En parcourant les trois sections de l’exposition, « Luminaire », « Éclat » et « Prisme », il devient évident que Maïmonide est à la fois un miroir et un objectif pour les générations qui ont suivi sa mort en Égypte en 1204.
« C’était un véritable polymathe. Les gens peuvent relever l’aspect de lui auquel ils s’identifient le plus ; il y a le pouvoir de ses idées, le pouvoir de son identité et le pouvoir de ses mots écrits. On peut prendre une partie de lui et la rendre primordiale », analyse Gabriel Goldstein, directeur associé des expositions et des programmes du musée de la Yeshiva University.

Les amateurs de sciences et les universitaires pourraient être intéressés par la manière dont Sir Isaac Newtown avait consulté les lois sur la nouvelle lune établies par Maïmonide lorsqu’il avait réformé le calendrier julien. Pour les artistes, il y a le portrait de Ben Shahn, réalisé en 1957, de « Science and the Humanities » de Maïmonide, qui avait servi de modèle à la mosaïque murale qui orne aujourd’hui le lycée William E. Grady Career and Technical Education High à Brooklyn.
D’autres pourront s’intéresser à la ménorah dessinée à la main par Maïmonide, dont le design anguleux, plutôt que courbe, a été adopté par le mouvement Habad pour les célébrations publiques de Hanoukka. Et les amateurs de culture pop trouveront un étui pour iPhone et une grenouillère rose, tous deux à l’effigie du Sage.

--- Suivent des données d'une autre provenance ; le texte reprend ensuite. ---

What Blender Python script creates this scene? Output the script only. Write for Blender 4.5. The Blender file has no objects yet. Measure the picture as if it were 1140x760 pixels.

Parmi les pièces prêtées figurent des manuscrits yéménites du XIIIe siècle et des livres imprimés anciens provenant des archives d’État italiennes. Des textes produits par et pour des publics chrétiens proviennent de la collection Hartman, basée à Chicago, la plus importante collection privée de manuscrits et de livres rares de Maïmonide. Les Bodleian Libraries d’Oxford ont prêté deux manuscrits enluminés, qui portent tous deux sa signature. En outre, des fragments de la Genizah du Caire ont été prêtés par la bibliothèque du Séminaire théologique juif.
Outre les manuscrits, la synagogue Ben Ezra du Caire possède une porte sculptée de l’arche de la Torah datant du XIe siècle. Bien que Maïmonide n’ait pas été membre de cette synagogue, il l’aurait vue lorsqu’il y vivait, a expliqué Goldstein.
Le « Moreh Nevukhim », ou « Guide des Égarés », principal ouvrage philosophique de Maïmonide, est également exposé pour la première fois au public. Achevé en 1349, ce manuscrit richement enluminé est prêté par la Bibliothèque royale de Copenhague.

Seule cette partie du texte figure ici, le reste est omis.